───── Recorded information

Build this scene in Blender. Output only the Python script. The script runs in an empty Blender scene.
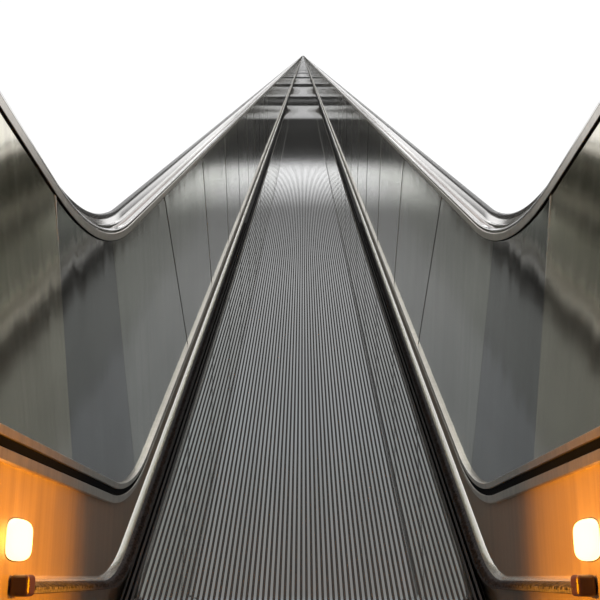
import bpy, bmesh, math, random
from math import sin, cos, tan, radians, pi

sc = bpy.context.scene
col = sc.collection
random.seed(7)

A = radians(30.0)            # pitch of the incline
CA, SA = cos(A), sin(A)
ZC = 0.10                    # eye height above the landing floor
LEN = 1500.0                  # run of the escalator
W = 0.60                     # half width between the steel panels
TOPN = 1.484                 # drop of the skirt line below the eye, square to the incline


# ------------------------------------------------------------------ helpers
def tag(o, label=None, cat=None, group=None, kind=None):
    if label: o['label'] = label
    if cat: o['category'] = cat
    if group: o['group'] = group
    if kind: o['kind'] = kind
    return o

def empty(name, loc):
    o = bpy.data.objects.new(name, None)
    o.empty_display_size = 0.1
    o.location = loc
    col.objects.link(o)
    return o

def mesh_obj(name, verts, faces, mat, parent=None, smooth=False, split=None):
    me = bpy.data.meshes.new(name)
    me.from_pydata([tuple(v) for v in verts], [], faces)
    me.update()
    bm = bmesh.new(); bm.from_mesh(me)
    bmesh.ops.recalc_face_normals(bm, faces=bm.faces)
    bm.to_mesh(me); bm.free()
    if smooth:
        for p in me.polygons: p.use_smooth = True
        if split is not None:
            me.set_sharp_from_angle(angle=radians(split))
    me.materials.append(mat)
    o = bpy.data.objects.new(name, me)
    col.objects.link(o)
    if parent:
        o.parent = parent
        o.location = [-c for c in parent.location]
    return o

def track(h, R=None, y0=1.1, n=None, L=LEN, cols=14, inc=64):
    """(y, z) points of a line lying h above the skirt: level landing, bend, incline.
    n overrides the drop below the eye square to the incline."""
    z = h
    nn = -(TOPN - h) if n is None else n
    if R is None: R = 2.85 - h
    t = (z - nn*CA)/SA
    yc = t*CA - nn*SA
    T = R*tan(A/2)
    pts = []
    for i in range(8):
        pts.append((y0 + (yc - T - y0)*i/8.0, z))
    for i in range(cols+1):
        a = A*i/cols
        pts.append((yc - T + R*sin(a), z + R*(1-cos(a))))
    s0 = T
    for i in range(1, inc+1):
        s = s0 + 0.25*((L/0.25 + 1)**(i/float(inc)) - 1)
        pts.append((yc + s*CA, z + s*SA))
    return [(p[0], p[1] + ZC) for p in pts]

def sweep(name, prof, mat, parent, side=1, closed=True, smooth=True, y0=1.1, L=LEN, split=35, cols=14, inc=64):
    """prof: list of (x outwards from centre, h, n or None, R or None)"""
    lines = []
    for p in prof:
        x, h = p[0], p[1]
        n = p[2] if len(p) > 2 else None
        R = p[3] if len(p) > 3 else None
        yy = p[4] if len(p) > 4 else y0
        lines.append([(side*x, a, b) for a, b in track(h, R, yy, n, L, cols, inc)])
    m = len(lines[0]); k = len(lines)
    verts = [v for l in lines for v in l]
    faces = []
    rng = range(k) if closed else range(k-1)
    for i in rng:
        j = (i+1) % k
        for q in range(m-1):
            faces.append((i*m+q, i*m+q+1, j*m+q+1, j*m+q))
    if closed:
        faces.append(tuple(i*m for i in range(k)))
        faces.append(tuple(i*m+m-1 for i in range(k)))
    return mesh_obj(name, verts, faces, mat, parent, smooth, split)

def interp(line, y):
    for (a, b), (c, d) in zip(line, line[1:]):
        if a <= y <= c:
            return b + (d-b)*(y-a)/(c-a)
    return line[-1][1]

def box(name, x0, x1, y0, y1, z0, z1, mat, parent=None, bev=0.0):
    bm = bmesh.new()
    bmesh.ops.create_cube(bm, size=1.0)
    for v in bm.verts:
        v.co = ((x0+x1)/2 + v.co.x*(x1-x0), (y0+y1)/2 + v.co.y*(y1-y0), (z0+z1)/2 + v.co.z*(z1-z0))
    if bev:
        bmesh.ops.bevel(bm, geom=bm.edges[:], offset=bev, segments=4, profile=0.5, affect='EDGES')
    me = bpy.data.meshes.new(name); bm.to_mesh(me); bm.free()
    me.materials.append(mat)
    o = bpy.data.objects.new(name, me); col.objects.link(o)
    if parent:
        o.parent = parent; o.location = [-c for c in parent.location]
    return o


# ------------------------------------------------------------------ materials
def new_mat(name):
    m = bpy.data.materials.new(name); m.use_nodes = True
    nt = m.node_tree
    b = nt.nodes['Principled BSDF']
    return m, nt, b

def nd(nt, typ, **kw):
    n = nt.nodes.new(typ)
    for k, v in kw.items():
        if k in n.inputs: n.inputs[k].default_value = v
        else: setattr(n, k, v)
    return n

def obj_coords(nt, scale, rot=(0, 0, 0)):
    g = nt.nodes.new('ShaderNodeNewGeometry')
    mp = nt.nodes.new('ShaderNodeMapping')
    mp.vector_type = 'POINT'
    # TEXTURE-free: rotate then scale the true position
    mp.inputs['Rotation'].default_value = rot
    sc_ = nt.nodes.new('ShaderNodeMapping')
    sc_.inputs['Scale'].default_value = scale
    nt.links.new(g.outputs['Position'], mp.inputs['Vector'])
    nt.links.new(mp.outputs['Vector'], sc_.inputs['Vector'])
    return sc_.outputs['Vector']

def ramp(nt, src, stops):
    r = nt.nodes.new('ShaderNodeValToRGB')
    cr = r.color_ramp
    while len(cr.elements) < len(stops): cr.elements.new(0.5)
    for e, (p, c) in zip(cr.elements, stops):
        e.position = p; e.color = (c[0], c[1], c[2], 1)
    nt.links.new(src, r.inputs['Fac'])
    return r.outputs['Color']

def steel(name, base, rough, wav=0.012, streak=0.25, metal=1.0, aniso=0.0, brush_rot=(-A, 0, 0), rvar=0.08, scratch=0.3):
    """brushed stainless sheet; the brushing runs up the panel"""
    m, nt, b = new_mat(name)
    L = nt.links
    v = obj_coords(nt, (1, 38.0, 0.9), brush_rot)
    n1 = nd(nt, 'ShaderNodeTexNoise', Scale=1.0, Detail=5.0, Roughness=0.7)
    L.new(v, n1.inputs['Vector'])
    v2 = obj_coords(nt, (1, 1.0, 1.0))
    n2 = nd(nt, 'ShaderNodeTexNoise', Scale=2.3, Detail=3.0)
    L.new(v2, n2.inputs['Vector'])
    lo = [c*(1-streak) for c in base]; hi = [min(1, c*(1+streak)) for c in base]
    c1 = ramp(nt, n1.outputs['Fac'], [(0.3, lo), (0.7, hi)])
    mix = nt.nodes.new('ShaderNodeMix'); mix.data_type = 'RGBA'; mix.blend_type = 'MULTIPLY'
    mix.inputs['Factor'].default_value = 1.0
    c2 = ramp(nt, n2.outputs['Fac'], [(0.3, (0.82,)*3), (0.75, (1, 1, 1))])
    L.new(c1, mix.inputs['A']); L.new(c2, mix.inputs['B'])
    L.new(mix.outputs['Result'], b.inputs['Base Color'])
    mr = nt.nodes.new('ShaderNodeMapRange')
    mr.inputs['To Min'].default_value = max(0.02, rough-rvar); mr.inputs['To Max'].default_value = rough+rvar
    L.new(n1.outputs['Fac'], mr.inputs['Value'])
    L.new(mr.outputs['Result'], b.inputs['Roughness'])
    b.inputs['Metallic'].default_value = metal
    # soft buckling of the sheet plus the brushing itself
    n3 = nd(nt, 'ShaderNodeTexNoise', Scale=2.6, Detail=1.5)
    v3 = obj_coords(nt, (1, 2.6, 0.55), brush_rot)
    L.new(v3, n3.inputs['Vector'])
    bp = nd(nt, 'ShaderNodeBump', Strength=1.0, Distance=wav)
    L.new(n3.outputs['Fac'], bp.inputs['Height'])
    bp2 = nd(nt, 'ShaderNodeBump', Strength=scratch, Distance=0.0006)
    L.new(n1.outputs['Fac'], bp2.inputs['Height'])
    L.new(bp.outputs['Normal'], bp2.inputs['Normal'])
    L.new(bp2.outputs['Normal'], b.inputs['Normal'])
    if aniso: b.inputs['Anisotropic'].default_value = aniso
    return m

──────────

◆ **What you have to do**
Give back exactly the lines from the first line of the data through the line with "random.seed(7)", pictures excluded.

◆ **Result below**
Build this scene in Blender. Output only the Python script. The script runs in an empty Blender scene.
import bpy, bmesh, math, random
from math import sin, cos, tan, radians, pi

sc = bpy.context.scene
col = sc.collection
random.seed(7)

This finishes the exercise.